“Litigating the Line Between Past and Present; The Supreme Court is about to take up another blockbuster voting rights case. At its core is a struggle over the limits of history.”

Sara Mayeux for Bunk History:

How past is the past? That quandary, among the definitional puzzles of the human condition, is also the crux of the voting rights battles currently rending statehouses and federal courts around the country. Election law is an intricate tangle of constitutional doctrine, federal statutes and regulations, state laws and procedures, and local practices. It’s among the most complicated of legal specialties. And yet the blockbuster voting rights cases that federal courts in North Carolina, Texas, Wisconsin, and elsewhere have decided in recent years—one of which, Gill v. Whitford, the Supreme Court will hear on October 3—are not, fundamentally, technical legal disputes. Fundamentally they are philosophical fights about the burdens of history.
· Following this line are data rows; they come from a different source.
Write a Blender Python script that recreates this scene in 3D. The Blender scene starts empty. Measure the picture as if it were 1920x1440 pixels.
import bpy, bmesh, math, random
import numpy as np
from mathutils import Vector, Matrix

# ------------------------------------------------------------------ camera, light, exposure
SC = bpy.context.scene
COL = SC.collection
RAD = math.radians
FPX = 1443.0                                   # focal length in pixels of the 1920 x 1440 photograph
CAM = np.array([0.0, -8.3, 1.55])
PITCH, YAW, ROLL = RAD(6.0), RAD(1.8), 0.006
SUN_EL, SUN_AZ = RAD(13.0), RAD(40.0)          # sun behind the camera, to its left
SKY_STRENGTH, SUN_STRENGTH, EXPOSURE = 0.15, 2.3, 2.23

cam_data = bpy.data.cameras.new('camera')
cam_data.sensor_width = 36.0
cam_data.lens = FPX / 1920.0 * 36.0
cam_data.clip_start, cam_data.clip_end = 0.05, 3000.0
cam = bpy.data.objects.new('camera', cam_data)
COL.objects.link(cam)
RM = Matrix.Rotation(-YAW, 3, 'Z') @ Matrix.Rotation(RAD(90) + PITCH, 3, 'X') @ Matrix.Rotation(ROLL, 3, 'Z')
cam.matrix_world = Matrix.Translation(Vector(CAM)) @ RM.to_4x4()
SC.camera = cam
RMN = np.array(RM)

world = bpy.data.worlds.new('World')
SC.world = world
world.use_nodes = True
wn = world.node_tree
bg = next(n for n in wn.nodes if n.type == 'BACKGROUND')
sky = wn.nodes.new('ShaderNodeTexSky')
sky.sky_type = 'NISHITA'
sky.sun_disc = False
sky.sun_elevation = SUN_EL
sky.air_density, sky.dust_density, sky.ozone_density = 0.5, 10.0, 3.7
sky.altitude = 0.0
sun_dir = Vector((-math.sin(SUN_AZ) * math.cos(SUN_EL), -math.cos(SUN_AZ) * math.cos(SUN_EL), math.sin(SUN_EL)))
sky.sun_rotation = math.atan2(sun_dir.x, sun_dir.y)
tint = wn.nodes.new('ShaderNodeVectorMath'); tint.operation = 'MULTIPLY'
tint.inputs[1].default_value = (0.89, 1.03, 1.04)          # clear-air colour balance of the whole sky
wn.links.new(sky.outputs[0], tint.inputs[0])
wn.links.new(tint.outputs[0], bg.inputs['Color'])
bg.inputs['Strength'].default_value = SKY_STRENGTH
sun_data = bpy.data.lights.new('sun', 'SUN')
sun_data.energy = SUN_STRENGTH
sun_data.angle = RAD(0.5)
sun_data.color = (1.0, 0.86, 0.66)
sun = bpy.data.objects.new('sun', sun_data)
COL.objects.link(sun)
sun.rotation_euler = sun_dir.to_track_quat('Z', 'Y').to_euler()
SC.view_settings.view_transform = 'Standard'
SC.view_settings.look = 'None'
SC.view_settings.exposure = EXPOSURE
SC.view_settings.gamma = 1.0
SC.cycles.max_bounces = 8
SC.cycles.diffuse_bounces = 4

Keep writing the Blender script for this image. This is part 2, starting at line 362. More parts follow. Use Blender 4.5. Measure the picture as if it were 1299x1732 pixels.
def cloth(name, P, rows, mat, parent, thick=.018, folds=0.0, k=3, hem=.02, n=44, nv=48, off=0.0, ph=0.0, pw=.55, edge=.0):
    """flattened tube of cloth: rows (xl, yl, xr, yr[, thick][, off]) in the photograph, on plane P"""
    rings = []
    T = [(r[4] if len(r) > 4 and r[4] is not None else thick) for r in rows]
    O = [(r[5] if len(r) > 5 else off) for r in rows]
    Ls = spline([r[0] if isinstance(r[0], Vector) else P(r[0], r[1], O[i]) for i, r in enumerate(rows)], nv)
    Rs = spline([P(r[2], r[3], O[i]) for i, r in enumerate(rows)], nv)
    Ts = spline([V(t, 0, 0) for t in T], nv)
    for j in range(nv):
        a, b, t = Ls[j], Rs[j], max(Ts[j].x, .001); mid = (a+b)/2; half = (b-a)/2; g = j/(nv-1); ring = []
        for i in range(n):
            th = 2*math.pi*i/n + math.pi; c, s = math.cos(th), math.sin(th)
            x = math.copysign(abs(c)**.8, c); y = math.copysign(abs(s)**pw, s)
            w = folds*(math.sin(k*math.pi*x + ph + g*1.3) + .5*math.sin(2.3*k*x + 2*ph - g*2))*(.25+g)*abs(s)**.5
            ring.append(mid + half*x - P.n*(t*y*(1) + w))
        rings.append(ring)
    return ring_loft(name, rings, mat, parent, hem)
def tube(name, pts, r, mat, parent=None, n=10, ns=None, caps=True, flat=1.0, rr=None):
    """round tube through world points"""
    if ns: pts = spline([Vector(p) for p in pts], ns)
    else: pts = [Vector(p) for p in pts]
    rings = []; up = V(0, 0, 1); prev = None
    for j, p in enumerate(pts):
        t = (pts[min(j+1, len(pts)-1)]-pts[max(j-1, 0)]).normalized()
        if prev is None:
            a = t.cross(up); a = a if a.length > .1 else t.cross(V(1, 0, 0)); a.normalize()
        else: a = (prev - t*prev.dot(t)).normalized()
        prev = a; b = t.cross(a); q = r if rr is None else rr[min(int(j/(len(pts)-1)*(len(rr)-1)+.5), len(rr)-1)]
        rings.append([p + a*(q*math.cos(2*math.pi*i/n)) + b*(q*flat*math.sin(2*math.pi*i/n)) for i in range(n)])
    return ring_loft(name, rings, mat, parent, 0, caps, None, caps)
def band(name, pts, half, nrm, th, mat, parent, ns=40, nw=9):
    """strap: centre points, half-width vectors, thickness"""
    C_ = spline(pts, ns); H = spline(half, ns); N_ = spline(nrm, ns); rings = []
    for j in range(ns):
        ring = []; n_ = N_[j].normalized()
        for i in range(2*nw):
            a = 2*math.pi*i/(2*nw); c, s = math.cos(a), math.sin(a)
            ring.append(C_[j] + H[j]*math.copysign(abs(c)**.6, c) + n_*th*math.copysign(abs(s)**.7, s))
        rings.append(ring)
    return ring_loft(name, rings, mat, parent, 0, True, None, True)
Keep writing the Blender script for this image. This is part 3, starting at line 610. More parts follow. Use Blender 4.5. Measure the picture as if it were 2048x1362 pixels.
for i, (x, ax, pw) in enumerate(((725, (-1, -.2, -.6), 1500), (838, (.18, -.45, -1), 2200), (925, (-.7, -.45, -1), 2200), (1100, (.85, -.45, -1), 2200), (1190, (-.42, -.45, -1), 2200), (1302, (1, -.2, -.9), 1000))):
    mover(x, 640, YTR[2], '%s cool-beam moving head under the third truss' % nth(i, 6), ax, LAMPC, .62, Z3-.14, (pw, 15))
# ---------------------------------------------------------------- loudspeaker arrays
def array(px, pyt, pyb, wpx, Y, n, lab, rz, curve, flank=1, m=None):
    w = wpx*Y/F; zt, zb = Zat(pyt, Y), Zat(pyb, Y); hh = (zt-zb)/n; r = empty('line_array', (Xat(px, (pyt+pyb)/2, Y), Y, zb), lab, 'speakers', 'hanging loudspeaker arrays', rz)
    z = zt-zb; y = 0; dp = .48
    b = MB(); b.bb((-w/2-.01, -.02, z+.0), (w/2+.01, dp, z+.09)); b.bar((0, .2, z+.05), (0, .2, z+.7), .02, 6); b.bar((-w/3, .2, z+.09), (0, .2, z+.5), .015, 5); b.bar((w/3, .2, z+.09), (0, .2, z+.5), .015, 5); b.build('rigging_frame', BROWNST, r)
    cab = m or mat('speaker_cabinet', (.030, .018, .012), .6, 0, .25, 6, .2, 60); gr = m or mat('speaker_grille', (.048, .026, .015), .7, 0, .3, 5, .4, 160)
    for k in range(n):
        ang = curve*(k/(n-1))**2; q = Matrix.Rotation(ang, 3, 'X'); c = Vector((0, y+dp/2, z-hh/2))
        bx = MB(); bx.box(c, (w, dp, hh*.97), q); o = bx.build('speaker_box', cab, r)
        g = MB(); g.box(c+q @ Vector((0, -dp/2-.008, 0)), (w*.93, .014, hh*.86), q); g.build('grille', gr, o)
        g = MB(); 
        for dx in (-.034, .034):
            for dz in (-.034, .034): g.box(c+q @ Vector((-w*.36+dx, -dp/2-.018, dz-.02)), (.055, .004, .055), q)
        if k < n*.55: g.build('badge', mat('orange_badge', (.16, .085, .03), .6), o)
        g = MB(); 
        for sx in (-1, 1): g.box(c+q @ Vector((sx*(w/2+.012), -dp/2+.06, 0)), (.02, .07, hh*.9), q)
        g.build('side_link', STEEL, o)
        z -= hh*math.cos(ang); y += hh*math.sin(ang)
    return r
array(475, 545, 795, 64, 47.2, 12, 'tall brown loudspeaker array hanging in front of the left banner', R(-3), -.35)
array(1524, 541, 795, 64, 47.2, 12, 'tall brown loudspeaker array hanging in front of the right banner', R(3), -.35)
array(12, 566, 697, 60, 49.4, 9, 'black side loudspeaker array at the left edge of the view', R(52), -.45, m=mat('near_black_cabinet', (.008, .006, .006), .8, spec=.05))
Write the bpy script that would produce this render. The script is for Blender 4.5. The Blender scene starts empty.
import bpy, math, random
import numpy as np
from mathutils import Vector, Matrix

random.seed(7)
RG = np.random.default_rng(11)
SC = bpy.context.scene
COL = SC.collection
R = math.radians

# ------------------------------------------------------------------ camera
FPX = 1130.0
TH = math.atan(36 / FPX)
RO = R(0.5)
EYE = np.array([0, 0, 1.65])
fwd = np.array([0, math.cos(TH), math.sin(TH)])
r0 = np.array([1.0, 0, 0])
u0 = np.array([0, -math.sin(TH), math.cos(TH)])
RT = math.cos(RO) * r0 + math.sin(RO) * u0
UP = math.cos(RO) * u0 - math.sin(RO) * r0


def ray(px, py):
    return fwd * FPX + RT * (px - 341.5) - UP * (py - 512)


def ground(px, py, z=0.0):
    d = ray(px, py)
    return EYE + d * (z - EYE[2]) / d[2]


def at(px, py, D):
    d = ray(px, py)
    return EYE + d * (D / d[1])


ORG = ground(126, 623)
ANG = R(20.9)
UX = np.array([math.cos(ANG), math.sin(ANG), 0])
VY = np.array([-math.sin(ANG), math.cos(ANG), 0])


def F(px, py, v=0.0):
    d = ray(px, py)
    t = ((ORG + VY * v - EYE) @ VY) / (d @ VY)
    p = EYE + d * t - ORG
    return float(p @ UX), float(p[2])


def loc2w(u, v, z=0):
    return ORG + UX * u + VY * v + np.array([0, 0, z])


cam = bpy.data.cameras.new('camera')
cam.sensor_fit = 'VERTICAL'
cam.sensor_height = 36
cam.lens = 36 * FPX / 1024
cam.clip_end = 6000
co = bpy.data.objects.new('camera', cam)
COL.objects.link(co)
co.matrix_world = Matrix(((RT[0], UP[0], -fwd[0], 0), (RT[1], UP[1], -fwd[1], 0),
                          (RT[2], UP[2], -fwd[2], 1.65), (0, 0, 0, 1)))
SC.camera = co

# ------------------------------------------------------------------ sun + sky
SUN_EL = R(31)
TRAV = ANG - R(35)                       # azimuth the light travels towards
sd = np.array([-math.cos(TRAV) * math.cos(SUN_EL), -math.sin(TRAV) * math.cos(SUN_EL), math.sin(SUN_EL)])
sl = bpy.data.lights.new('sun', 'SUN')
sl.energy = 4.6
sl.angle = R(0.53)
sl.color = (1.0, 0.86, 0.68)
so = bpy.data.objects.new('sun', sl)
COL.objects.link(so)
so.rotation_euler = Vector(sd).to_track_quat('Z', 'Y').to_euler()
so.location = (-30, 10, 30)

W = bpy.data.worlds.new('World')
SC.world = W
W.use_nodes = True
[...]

Consider Shelby County v. Holder, the 2013 Supreme Court decision that partially invalidated the Voting Rights Act. Congressman John Lewis implored the Court to save the Act in a powerful amicus brief. Quoting from Lewis’s memoir, the brief detailed the 1965 march across Selma’s Pettus Bridge, which ultimately impelled the Act’s passage, and in particular, the moment in the course of that march when an Alabama state trooper with a billy club cracked open the left side of the young John Lewis’s skull: “Bleeding badly and barely hanging onto consciousness,” Lewis “tried to stand up from the pavement only to find himself surrounded by women and children weeping, vomiting while ‘men on horses [moved] in all directions, purposely riding over the top of fallen people, bringing the animals’ hooves down on shoulders, stomachs, and legs.’”

Apparently unmoved by this image, a 5-4 majority of the Court joined the opinion of Chief Justice John Roberts, which depicted those men and horses not as still riding in the minds of those who saw them but rather as neatly suspended in a hermetically sealed “before” to which the present world had little connection. “History did not end in 1965,” Roberts insisted. “Our country has changed, and while any racial discrimination in voting is too much, Congress must ensure that the legislation it passes to remedy that problem speaks to current conditions.”